Mit Lebensjahren wird Anni Stürmann reich beschenkt. Das habe sie sich selber nicht vorstellen können, erzählt sie. Die Jahre der Liebe waren dagegen knapp berechnet. Am 6. Dezember fiel Friedrich Stürmann in Russland. An diesem Nachmittag ist er im Bilderrahmen dabei. Der Schwager hatte sein noch junges Gesicht mit Bleistift einst gezeichnet. Anni Stürmann streicht mit der Hand darüber. Das war ihr Friedrich. Tochter Waltraut Tiemann sagt: „Ich kenne ihn nicht mehr.“ Vier Jahre war sie alt, als sein Leben erlosch.
Da stand sie, die junge Frau mit den zwei kleinen Kindern und einem großen Garten. Gerade einmal 29 Jahre alt. „Ich musste die Kinder alleine großziehen, aber ich habe es geschafft", sagt Anni Stürmann nicht ohne Stolz. Im Garten baute sie nach der Arbeit Gemüse an und verkaufte es. Hermann Stürmann erinnert sich, wie schwer das für die Mutter gewesen sei: die Arbeit und zwei Schulkinder. Essen kochen, bei den Hausaufgaben helfen. Anni Stürmann schaut ihren Sohn an und sagt: „Aber die Kinder haben gut miteinander gespielt.“ Später zog der Lebenspartner Erich Jobstmeier in das Haus mit ein und wurde den Geschwistern ein Ersatzvater.
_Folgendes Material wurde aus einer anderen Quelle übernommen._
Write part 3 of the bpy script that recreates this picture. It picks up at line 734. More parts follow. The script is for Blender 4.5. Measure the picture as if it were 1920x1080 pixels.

Die Kinder sind bis heute ihre Freude, auch wenn sie jetzt an jeden Abend die Frage „was wird wohl morgen sein“ mit in die Nacht nimmt. Doch wer die Borgfelderin anschaut, sieht keine 104 Jahre in ihrem Gesicht. Tochter Waltraut Tiemann erzählt fröhlich, dass die Mutter auf gesunde Ernährung achte. Und, dass sie an jedem Morgen nach dem Frühstück die Zeitung von vorne bis hinten lese und damit nicht genug. An jedem Mittwoch kommt eine Zeitschrift ins Haus mit Bildern und Geschichten aus dem Leben der Könige und Promis. Das mag sie gerne lesen, verrät Anni Stürmann lächelnd. Der Mittwoch sei darum der schönste Tag der Woche. Für ihren Geburtstag an diesem Freitag wünscht sie sich: „Die Hauptsache ist, ich bin an diesem Tag noch gut zuwege."